Fri. Sep 29th, 2023
Thaicom considers joining study for unsold orbital slots

SET-listed Thaicom is considering whether to join the planned allocation for the rights to use the remaining unsold orbital slots of 50.5° East and 142° East. Chief Executive Patompob Suwansiri stated that Thaicom will participate if the licence requirements are changed from the auction conditions.

The National Broadcasting and Telecommunications Commission (NBTC) held an auction for satellite orbital slots on January 15, with five packages up for bidding. Thaicom affiliate, Space Tech Innovation, successfully bid for the second and third packages, while the first and fifth packages remained unsold. The NBTC is currently revising the licensing terms and conditions of the January auction.

Thaicom is monitoring these developments and hopes that improved conditions will attract participants to the planned allocation of the unsold slots. However, Thaicom’s final decision to participate will depend on the completion of the revised licensing conditions by the NBTC. The company plans to conduct a feasibility study on investment and business cases before making a final determination.

Thaicom expects some adjustments to the licensing requirements to reduce the burden on winning bidders. Although Thaicom is already constructing three satellites for the 119.5° orbital slot it won in the auction, they may consider joining the new licensing if the study determines that the new conditions are worthwhile.

Thaicom sees potential in the 50.5° E and 142° E orbital slots for serving foreign markets. The 50.5° E position covers the Middle East, North Africa, and India, while the 142° E slot covers the Pacific sea and lesser land areas.

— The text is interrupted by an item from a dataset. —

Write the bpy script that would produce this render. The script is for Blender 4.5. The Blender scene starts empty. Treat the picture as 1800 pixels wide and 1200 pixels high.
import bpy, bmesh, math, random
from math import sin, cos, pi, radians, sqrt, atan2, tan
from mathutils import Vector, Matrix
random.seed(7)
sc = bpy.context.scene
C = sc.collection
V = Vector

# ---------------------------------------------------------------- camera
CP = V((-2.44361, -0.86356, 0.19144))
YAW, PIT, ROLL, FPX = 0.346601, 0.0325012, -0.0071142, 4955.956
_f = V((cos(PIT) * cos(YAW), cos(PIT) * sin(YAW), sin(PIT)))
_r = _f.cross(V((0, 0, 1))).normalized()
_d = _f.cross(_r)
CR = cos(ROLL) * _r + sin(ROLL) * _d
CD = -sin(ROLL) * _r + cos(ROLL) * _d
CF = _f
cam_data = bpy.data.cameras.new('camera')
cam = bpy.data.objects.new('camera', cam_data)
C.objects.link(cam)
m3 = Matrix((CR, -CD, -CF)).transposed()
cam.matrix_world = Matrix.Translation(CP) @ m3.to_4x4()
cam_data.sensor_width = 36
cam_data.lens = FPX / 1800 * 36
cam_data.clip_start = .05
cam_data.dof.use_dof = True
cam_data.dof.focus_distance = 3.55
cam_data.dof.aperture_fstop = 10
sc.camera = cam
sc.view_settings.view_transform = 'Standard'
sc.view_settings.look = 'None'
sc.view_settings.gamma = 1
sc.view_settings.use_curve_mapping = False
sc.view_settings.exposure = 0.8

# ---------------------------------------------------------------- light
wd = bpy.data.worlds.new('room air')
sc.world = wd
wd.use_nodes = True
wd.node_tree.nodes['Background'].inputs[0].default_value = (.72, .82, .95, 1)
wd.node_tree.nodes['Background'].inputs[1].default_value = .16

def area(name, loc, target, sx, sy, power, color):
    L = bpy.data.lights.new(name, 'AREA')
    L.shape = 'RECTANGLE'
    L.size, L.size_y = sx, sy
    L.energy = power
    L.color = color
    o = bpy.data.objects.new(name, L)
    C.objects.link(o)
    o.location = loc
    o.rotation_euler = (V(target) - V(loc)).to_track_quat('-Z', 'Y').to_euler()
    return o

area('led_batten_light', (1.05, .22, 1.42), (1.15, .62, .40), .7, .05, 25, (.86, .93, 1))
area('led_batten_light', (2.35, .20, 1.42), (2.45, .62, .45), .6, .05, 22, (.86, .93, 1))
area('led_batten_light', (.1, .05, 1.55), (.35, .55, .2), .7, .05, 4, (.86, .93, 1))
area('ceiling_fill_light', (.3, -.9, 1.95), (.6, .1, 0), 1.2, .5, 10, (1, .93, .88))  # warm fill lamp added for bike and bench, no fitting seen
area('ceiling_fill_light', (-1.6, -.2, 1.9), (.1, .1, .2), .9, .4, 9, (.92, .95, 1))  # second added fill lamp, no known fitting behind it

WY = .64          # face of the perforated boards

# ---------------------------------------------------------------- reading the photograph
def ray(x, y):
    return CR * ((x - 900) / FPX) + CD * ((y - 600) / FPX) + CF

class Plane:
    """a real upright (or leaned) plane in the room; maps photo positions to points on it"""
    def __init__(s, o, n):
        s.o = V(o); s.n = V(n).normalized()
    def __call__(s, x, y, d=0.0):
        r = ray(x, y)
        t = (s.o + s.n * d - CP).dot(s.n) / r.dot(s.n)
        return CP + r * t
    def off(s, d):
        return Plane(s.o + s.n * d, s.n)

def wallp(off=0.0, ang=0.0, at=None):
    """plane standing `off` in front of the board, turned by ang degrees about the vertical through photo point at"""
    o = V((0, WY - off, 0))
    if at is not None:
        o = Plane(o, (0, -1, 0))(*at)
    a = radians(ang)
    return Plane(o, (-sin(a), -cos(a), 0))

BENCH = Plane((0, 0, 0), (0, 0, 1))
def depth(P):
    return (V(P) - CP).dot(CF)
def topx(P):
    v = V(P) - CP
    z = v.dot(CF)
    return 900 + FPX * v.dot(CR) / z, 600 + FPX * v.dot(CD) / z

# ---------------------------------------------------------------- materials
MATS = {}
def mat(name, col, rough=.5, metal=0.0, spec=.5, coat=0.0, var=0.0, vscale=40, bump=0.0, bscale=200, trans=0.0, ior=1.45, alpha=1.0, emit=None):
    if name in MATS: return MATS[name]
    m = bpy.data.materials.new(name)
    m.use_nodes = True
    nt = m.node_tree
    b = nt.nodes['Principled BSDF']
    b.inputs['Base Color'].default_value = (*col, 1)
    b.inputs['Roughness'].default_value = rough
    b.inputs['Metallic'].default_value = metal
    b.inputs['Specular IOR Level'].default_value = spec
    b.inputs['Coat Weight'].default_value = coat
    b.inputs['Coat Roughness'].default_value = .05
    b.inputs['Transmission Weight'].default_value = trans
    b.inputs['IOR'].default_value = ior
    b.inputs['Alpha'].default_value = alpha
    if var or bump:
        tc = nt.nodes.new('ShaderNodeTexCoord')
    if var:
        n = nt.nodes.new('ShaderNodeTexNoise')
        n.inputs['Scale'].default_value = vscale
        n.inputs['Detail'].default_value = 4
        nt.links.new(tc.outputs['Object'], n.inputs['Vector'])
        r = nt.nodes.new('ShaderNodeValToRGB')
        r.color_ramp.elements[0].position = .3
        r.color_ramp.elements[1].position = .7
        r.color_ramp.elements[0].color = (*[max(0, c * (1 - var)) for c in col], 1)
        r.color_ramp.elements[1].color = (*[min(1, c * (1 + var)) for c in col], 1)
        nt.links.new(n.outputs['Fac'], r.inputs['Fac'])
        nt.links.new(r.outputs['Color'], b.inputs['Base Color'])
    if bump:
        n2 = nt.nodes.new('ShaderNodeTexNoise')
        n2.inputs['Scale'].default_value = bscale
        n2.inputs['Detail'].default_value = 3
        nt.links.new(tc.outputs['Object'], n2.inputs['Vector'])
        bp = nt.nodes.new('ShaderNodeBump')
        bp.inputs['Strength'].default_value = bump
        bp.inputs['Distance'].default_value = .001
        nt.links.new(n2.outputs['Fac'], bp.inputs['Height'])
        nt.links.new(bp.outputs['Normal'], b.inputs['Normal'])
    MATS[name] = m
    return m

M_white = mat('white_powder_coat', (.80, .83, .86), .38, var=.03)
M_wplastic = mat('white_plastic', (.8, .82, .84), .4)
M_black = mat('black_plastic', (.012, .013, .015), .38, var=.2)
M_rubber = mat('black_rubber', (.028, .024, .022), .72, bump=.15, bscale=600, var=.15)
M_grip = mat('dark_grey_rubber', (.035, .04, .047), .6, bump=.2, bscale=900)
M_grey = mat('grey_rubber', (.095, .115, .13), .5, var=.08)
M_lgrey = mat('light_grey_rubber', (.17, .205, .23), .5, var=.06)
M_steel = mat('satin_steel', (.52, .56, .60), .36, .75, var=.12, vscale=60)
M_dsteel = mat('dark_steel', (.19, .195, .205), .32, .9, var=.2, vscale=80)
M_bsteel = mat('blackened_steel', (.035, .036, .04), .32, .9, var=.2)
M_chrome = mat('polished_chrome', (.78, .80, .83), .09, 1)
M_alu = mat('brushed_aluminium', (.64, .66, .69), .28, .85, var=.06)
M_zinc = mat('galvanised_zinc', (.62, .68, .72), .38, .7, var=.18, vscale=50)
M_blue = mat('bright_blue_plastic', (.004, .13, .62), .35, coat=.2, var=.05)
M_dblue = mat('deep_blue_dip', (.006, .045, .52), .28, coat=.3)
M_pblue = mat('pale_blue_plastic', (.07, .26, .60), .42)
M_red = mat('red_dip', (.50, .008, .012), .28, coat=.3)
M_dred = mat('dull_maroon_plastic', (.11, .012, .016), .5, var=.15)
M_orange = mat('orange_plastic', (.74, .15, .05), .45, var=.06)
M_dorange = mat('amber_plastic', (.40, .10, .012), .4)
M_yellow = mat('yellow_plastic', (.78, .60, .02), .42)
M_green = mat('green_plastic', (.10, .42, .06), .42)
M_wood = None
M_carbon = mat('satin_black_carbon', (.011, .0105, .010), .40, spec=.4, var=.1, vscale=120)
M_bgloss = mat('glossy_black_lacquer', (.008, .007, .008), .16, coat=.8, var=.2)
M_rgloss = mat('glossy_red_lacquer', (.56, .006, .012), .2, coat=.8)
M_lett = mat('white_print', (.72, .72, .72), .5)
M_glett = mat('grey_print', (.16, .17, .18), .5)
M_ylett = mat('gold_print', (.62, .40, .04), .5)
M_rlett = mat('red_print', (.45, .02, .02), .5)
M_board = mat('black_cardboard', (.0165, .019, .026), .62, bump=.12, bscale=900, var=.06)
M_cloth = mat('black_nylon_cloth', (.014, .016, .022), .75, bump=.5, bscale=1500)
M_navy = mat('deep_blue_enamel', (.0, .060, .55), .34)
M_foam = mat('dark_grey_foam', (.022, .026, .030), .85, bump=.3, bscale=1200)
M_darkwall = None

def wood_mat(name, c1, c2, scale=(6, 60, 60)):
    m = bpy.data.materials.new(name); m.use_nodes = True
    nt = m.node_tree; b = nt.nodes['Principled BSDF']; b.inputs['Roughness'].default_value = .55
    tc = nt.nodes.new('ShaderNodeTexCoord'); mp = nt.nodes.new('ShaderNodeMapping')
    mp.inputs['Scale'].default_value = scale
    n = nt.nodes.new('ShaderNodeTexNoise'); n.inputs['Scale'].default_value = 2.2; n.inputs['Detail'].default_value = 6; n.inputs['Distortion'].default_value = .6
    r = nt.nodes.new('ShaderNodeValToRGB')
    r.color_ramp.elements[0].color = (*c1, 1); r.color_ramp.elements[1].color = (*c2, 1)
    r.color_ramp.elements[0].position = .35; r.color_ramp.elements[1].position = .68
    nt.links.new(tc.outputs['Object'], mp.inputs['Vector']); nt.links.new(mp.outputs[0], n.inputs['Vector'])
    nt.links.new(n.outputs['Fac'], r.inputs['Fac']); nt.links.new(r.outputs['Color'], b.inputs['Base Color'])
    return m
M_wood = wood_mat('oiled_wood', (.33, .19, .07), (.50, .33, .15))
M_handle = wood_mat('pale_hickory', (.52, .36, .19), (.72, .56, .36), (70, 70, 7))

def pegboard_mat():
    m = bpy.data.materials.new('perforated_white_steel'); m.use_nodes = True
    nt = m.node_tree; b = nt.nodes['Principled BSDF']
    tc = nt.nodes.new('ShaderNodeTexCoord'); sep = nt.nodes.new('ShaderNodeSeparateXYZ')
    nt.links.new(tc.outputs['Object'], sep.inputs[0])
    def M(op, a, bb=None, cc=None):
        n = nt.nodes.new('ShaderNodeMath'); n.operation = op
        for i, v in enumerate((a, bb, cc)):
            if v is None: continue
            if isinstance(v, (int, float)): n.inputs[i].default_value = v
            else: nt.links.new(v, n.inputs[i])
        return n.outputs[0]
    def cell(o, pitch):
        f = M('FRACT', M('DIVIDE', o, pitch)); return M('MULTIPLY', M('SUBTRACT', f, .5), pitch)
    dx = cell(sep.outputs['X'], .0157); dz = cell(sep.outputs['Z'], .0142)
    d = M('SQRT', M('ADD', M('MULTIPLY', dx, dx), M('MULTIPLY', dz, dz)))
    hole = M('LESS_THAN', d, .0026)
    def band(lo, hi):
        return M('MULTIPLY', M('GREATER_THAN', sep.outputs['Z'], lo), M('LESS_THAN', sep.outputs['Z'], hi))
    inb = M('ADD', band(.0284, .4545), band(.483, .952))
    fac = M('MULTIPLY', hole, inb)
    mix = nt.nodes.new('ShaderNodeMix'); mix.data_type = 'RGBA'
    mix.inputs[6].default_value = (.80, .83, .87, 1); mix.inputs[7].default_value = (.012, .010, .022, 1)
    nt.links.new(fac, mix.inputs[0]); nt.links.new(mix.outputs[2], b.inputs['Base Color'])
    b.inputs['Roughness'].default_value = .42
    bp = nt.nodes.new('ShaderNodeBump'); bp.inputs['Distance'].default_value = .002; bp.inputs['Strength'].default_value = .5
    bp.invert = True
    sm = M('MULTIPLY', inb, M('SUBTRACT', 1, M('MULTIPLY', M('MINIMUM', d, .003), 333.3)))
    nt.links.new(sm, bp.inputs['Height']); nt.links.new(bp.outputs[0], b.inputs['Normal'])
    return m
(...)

The NBTC expects to allocate the remaining two unsold orbital slots through a beauty contest method, where licences will be awarded to firms with the most promising business proposals and benefits to the state. Interested bidders would be required to pay only a reserve price for each slot. The NBTC board plans to study this conclusion and aims to allocate the two unsold slots by the end of the year to prevent cancellation under the rules of the International Telecommunication Union.